Research Interests

I am an associate professor of computer science and a director of the Innovative Educational Computing Laboratory at the Department of Computer Science, North Carolina State University. I am also an affiliate of the Center for Educational Informatics and a member of the Digital Transformation of Education cluster at the NCSU Chancellor's Faculty Excellence Program. I earned a PhD in intelligent systems from the Intelligent Systems Program at University of Pitsburgh in 2004.     

My primary research focus is on the technology innovation and integration to advance the sciences of computing and human/machine learning.

To make a breakthrough innovation, I value mathematics principles behind the machine learning technologies and AI in general. I am interested in understanding the underlying computation to realize desired technologies to improve the future of education. On that account, I am an AI tech-engineer to build transformative educational technologies.

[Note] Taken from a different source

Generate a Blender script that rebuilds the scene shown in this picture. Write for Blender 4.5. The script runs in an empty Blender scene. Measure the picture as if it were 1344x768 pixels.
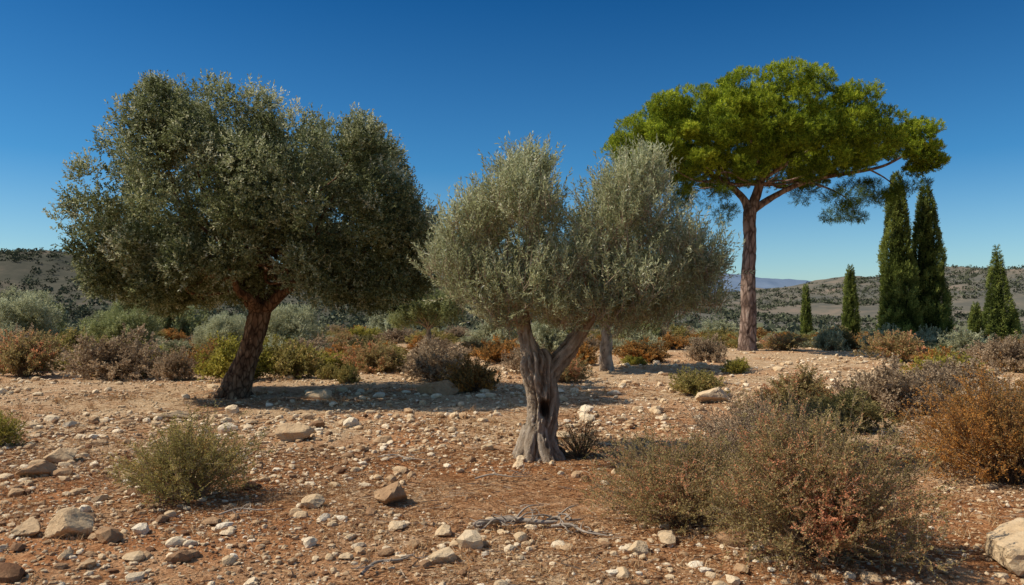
import bpy, math, time
import numpy as np
T0=time.time()
rng=np.random.default_rng(11)
scene=bpy.context.scene
UP=np.array([0,0,1.0])
# ---------------------------------------------------------------- helpers
def nrm(a): return a/(np.linalg.norm(a,axis=-1,keepdims=True)+1e-9)
TAB=rng.random((256,256))
def vn(x,y):
    xi=np.floor(x).astype(int); yi=np.floor(y).astype(int)
    fx=x-xi; fy=y-yi; fx=fx*fx*(3-2*fx); fy=fy*fy*(3-2*fy)
    a=TAB[xi&255,yi&255]; b=TAB[(xi+1)&255,yi&255]; c=TAB[xi&255,(yi+1)&255]; d=TAB[(xi+1)&255,(yi+1)&255]
    return (a*(1-fx)+b*fx)*(1-fy)+(c*(1-fx)+d*fx)*fy
def fbm(x,y,o=4):
    s=0;a=.5;t=0
    for i in range(o):
        s=s+a*vn(x*2**i+17.3*i,y*2**i+5.1*i); t+=a; a*=.5
    return s/t-.5
def sstep(a,b,x):
    t=np.clip((x-a)/(b-a),0,1); return t*t*(3-2*t)
def hg(x,y):
    x=np.asarray(x,float); y=np.asarray(y,float)
    d=np.sqrt(x*x+y*y)
    h=0.16*fbm(x*.3+3,y*.3+9,3)+0.07*fbm(x*1.3,y*1.3,3)*(d<80)+0.03*fbm(x*5,y*5,2)*(d<40)
    h=h+0.9*fbm(x*.05+40,y*.05+11,3)*sstep(16,50,d)
    h=h+0.35*np.exp(-((x-12)**2+(y-41)**2)/90)
    h=h-0.03*np.clip(d-62,0,130)
    return h
def mesh(name,V,F,mats,tint=None,mi=None,smooth=False):
    V=np.asarray(V,np.float32); 
    me=bpy.data.meshes.new(name)
    if not isinstance(F,list): F=[F]
    me.vertices.add(len(V)); me.vertices.foreach_set('co',V.ravel())
    idx=np.concatenate([f.ravel() for f in F]).astype(np.int32)
    ls=[];o=0
    for f in F:
        ls.append(o+np.arange(len(f))*f.shape[1]); o+=f.size
    ls=np.concatenate(ls).astype(np.int32)
    me.loops.add(len(idx)); me.loops.foreach_set('vertex_index',idx)
    me.polygons.add(len(ls)); me.polygons.foreach_set('loop_start',ls)
    for m in mats: me.materials.append(m)
    if mi is not None: me.polygons.foreach_set('material_index',np.asarray(mi,np.int32))
    me.update(calc_edges=True)
    me.polygons.foreach_set('use_smooth',np.full(len(ls),smooth,dtype=bool))
    if tint is not None:
        a=me.attributes.new('tint','FLOAT','POINT'); a.data.foreach_set('value',np.asarray(tint,np.float32))
    me.update()
    return me
def obj(name,me,loc=(0,0,0),parent=None,rz=0,sc=(1,1,1)):
    o=bpy.data.objects.new(name,me); scene.collection.objects.link(o)
    o.location=loc; o.rotation_euler=(0,0,rz); o.scale=sc
    if parent: o.parent=parent
    return o
def empty(name,loc=(0,0,0)):
    o=bpy.data.objects.new(name,None); scene.collection.objects.link(o); o.location=loc; o.empty_display_size=.3; return o
class Acc:
    def __init__(s): s.V=[];s.F=[];s.T=[];s.M=[];s.n=0
    def add(s,V,F,T,m=0):
        V=V.reshape(-1,3); s.V.append(V); s.F.append(F+s.n); s.T.append(np.broadcast_to(T,(len(V),)) if np.ndim(T)==0 else T); s.M.append(np.full(len(F),m)); s.n+=len(V)
    def mesh(s,name,mats,smooth=False):
        return mesh(name,np.concatenate(s.V),s.F,mats,np.concatenate(s.T),np.concatenate(s.M),smooth)
# ---------------------------------------------------------------- materials
def newmat(name):
    m=bpy.data.materials.new(name); m.use_nodes=True; nt=m.node_tree
    for n in list(nt.nodes): nt.nodes.remove(n)
    return m,nt,nt.nodes.new('ShaderNodeOutputMaterial')
def ramp(nt,fac,stops,interp='LINEAR'):
    r=nt.nodes.new('ShaderNodeValToRGB'); r.color_ramp.interpolation=interp
    e=r.color_ramp.elements
    while len(e)<len(stops): e.new(.5)
    for i,(p,c) in enumerate(stops):
        e[i].position=p; e[i].color=(c[0],c[1],c[2],1)
    nt.links.new(fac,r.inputs[0]); return r.outputs[0]
def noise(nt,vec,scale,detail=4,rough=.55,dist=0):
    n=nt.nodes.new('ShaderNodeTexNoise'); n.inputs['Scale'].default_value=scale; n.inputs['Detail'].default_value=detail
    n.inputs['Roughness'].default_value=rough; n.inputs['Distortion'].default_value=dist
    if vec is not None: nt.links.new(vec,n.inputs['Vector'])
    return n.outputs['Fac']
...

I am interested in innovating cutting-edge Artificial Intelligence (AI) technologies for students to learn, teachers to teach, and researchers to understand how people learn (and, more importantly, fail to learn!). I study the transformative theory of learning and teaching to understand how people learn and how people should be taught. I am therefore a computer scientist acting as a learning scientist working on the empirical data collected from field studies conducted with the learning technologies that I invent. I also recognize myself as a lifelong practitioner to improve education.

My scholarly expertise thus spans education, learning science, cognitive science, and computer science. Follow this link for an extended research statement (PDF)

Projects

See our lab page for full descriptions of current projects: The Innovative Educational Computing Lab

SimStudent: Intelligent Teachable Pedagogical Agent

2005-present

[Web]

SimStudent is a computational model of learning cognitive skills from examples. It is a model of inductive rule learning through tutored-problem solving. Using the SimStudent technology, we study domain-general and domain-specific mechanisms of skill acquisition, which in turn provides us insights into theories of machine- and human-learning. Applications of SimStudent include intelligent authoring (to facilitate authoring of cognitive tutors), teachable agent (to advance the theory of learning by teaching), and learning simulation (to understand how students learn).
PASTEL: Evidence-based Methods for Efficient and Practical Learning Engineering

2015-present

[Web]

The goal of the PASTEL (Pragmatic methods to develop Adaptive and Scalable Technologies for next generation E-Learning) project is to develop evidence-based methods for efficient and practical learning engineering. In particular, we are interested in developing advanced technologies to build adaptive online courseware.
GRAMY & AGT: Advanced Geometry Intelligent Tutoring System

1999-2004

[Web]

How to teach geometry theorem proving with construction?  The "construction" here is to add segments into a problem figure using compasses and a straightedge as part of a proof.  Two major findings from this project include: (1) Construction can be done algorithmically (c.f., heuristic knowledge for construction a la Polya). (2) Students who were taught proofs with construction as a forward chaining procedure showed better proof-writing performance than those who were taught the backward chaining procedure.